Media sosial telah memberikan perubahan luar biasa pada perilaku masyarakat. Sekali klik, informasi itu langsung tersebar bebas tanpa kendali. Apa pun bisa dilakukan hanya dengan satu-dua jari.
Namun, sayangnya, kebebasan itu sering kali digunakan secara tidak bertanggung jawab oleh sebagian besar orang. Akibatnya, terjadilah ironi keterbukaan. Kebebasan yang disalahgunakan akan menjadi “bom waktu” bagi peradaban di Bumi Indonesia.
Setiap orang bebas bicara, mencela, memfitnah, membuat berita palsu, menuduh, bahkan mengadu domba satu dengan lainnya. Akibatnya, teman menjadi lawan dan lawan pun malah menjadi teman.

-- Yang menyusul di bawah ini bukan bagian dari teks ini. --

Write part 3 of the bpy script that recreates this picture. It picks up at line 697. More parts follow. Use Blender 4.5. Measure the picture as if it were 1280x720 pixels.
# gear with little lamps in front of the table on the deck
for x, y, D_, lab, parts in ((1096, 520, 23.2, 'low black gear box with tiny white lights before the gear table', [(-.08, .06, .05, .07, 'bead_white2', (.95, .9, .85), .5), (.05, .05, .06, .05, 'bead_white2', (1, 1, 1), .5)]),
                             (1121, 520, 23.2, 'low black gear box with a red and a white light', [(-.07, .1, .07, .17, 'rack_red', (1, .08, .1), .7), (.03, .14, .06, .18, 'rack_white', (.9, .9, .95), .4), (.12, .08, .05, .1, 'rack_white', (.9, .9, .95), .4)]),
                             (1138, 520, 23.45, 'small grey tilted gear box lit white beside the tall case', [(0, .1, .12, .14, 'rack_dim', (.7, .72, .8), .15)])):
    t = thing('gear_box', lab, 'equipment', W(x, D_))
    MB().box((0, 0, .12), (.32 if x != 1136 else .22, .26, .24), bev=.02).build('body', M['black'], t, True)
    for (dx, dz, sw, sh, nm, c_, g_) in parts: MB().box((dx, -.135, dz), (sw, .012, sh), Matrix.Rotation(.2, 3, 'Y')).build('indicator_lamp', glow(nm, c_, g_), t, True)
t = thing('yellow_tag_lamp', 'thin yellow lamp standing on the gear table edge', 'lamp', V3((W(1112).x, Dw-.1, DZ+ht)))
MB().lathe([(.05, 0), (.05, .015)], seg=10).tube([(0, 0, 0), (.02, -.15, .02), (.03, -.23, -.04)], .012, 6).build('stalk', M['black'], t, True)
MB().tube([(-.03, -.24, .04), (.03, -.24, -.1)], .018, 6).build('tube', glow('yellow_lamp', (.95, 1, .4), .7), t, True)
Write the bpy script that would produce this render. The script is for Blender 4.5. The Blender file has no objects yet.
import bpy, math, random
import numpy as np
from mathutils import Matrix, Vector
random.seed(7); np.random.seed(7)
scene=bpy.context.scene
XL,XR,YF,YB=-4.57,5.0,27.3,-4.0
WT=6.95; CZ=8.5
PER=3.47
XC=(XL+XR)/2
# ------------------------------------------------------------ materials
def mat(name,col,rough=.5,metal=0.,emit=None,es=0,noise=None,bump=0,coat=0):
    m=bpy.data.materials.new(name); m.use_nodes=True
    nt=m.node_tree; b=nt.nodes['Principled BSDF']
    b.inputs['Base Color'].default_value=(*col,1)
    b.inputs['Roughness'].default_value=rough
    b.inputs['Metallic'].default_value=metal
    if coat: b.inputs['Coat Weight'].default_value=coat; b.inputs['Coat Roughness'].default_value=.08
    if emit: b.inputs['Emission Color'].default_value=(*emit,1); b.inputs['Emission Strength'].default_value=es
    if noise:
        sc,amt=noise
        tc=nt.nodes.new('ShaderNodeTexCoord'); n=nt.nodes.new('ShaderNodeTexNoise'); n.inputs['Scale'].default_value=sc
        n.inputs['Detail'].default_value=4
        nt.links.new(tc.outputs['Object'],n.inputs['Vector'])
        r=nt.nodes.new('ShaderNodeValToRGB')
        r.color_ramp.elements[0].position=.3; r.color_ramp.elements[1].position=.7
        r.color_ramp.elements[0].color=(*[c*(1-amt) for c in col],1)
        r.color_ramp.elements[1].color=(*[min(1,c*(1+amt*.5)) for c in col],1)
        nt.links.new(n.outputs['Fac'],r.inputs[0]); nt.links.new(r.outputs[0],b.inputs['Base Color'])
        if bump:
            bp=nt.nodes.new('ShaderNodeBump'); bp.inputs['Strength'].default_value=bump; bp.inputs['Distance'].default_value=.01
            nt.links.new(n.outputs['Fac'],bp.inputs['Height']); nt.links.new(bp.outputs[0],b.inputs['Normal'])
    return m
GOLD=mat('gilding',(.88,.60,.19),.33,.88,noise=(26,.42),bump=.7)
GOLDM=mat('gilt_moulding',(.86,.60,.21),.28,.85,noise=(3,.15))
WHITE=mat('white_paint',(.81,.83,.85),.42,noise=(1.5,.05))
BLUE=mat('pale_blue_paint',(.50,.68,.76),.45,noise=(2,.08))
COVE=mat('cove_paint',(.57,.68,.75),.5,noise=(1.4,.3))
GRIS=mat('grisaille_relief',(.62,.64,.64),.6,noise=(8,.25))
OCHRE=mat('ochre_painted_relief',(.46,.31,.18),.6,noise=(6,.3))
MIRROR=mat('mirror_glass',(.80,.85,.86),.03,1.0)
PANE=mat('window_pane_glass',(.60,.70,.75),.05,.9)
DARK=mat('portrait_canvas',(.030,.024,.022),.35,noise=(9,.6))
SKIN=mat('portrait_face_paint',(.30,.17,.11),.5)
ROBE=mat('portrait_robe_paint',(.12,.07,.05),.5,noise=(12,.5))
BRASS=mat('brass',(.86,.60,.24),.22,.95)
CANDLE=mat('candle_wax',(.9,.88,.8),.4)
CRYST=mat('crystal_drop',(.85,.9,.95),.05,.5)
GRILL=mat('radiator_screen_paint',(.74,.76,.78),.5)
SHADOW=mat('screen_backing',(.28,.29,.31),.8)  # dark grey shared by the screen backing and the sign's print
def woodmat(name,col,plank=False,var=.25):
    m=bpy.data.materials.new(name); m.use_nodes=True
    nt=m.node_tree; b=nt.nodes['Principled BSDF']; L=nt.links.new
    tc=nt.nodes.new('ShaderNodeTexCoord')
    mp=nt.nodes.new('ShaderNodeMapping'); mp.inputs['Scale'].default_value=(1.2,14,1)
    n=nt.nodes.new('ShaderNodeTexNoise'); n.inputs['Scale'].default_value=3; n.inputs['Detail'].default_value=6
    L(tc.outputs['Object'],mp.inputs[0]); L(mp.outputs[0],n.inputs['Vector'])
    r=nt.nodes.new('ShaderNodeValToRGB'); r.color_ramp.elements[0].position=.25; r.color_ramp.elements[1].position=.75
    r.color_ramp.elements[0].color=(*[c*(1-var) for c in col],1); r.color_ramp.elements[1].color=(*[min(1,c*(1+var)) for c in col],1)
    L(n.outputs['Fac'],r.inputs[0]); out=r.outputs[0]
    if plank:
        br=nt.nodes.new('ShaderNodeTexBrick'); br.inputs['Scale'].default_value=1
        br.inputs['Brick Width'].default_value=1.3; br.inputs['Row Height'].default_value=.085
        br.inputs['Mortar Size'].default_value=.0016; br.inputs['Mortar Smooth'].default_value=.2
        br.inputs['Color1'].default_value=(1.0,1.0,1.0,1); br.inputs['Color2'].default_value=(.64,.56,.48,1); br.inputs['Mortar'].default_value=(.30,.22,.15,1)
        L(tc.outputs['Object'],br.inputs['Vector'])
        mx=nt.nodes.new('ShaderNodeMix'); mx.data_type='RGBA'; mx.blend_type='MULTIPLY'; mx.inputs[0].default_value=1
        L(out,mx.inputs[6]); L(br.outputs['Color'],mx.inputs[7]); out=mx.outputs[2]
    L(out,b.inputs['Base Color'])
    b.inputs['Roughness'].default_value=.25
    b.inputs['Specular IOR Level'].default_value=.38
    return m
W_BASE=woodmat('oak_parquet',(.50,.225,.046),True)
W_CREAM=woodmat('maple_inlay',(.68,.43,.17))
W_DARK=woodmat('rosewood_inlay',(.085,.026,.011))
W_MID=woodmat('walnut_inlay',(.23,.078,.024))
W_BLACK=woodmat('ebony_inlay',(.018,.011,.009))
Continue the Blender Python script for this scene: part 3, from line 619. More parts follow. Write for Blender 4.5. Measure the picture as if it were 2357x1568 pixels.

Etika kesopanan dan kesantunan menulis status tidak ada lagi. Murid menantang guru berdebat, santri mengolok-olok kiai, ulama dirusak, anak dan orang tua tak lagi saling hormat, dan masih banyak lagi akibat ironi keterbukaan ini.
Karena itu, bagi para netizen, kendalikan jarimu untuk hal-hal yang bermutu. Bagi netizen, ayo lawan segala keburukan di media sosial dengan gerakan menebar kebaikan. Mulailah dari diri sendiri, teman, keluarga, tetangga, desa, dan terus kita kawal sampai bangsa ini menjadi lebih baik. Karena, kata-katamu mencerminkan siapa sebenarnya dirimu.
Tak perlu psikotes macam-macam untuk tahu siapa dirimu. Dengan membaca statusmu, kamu telah membuka aibmu sendiri. Membuka karaktermu, sifatmu, dan profilmu. Maka, (sekali lagi) jaga jari-jarimu! Agar tidak sampai membunuhmu.
Saring sebelum sharing, agar yang keluar hanya kebaikan dan kebenaran. Bukankah kesalahan menulis status yang diulang dan dibagikan terus-menerus setiap hari akan menjadi “kebenaran” baru. Inilah yang membahayakan peradaban kehidupan masyarakat.
Karena itulah, menyikapi ironi keterbukaan ini, selain mengendalikan diri untuk tidak mengunggah hal-hal buruk adalah diam. Jika tak mampu berbuat baik, maka jangan malah berbuat buruk, tetapi bersikap diam adalah jihad terbaik.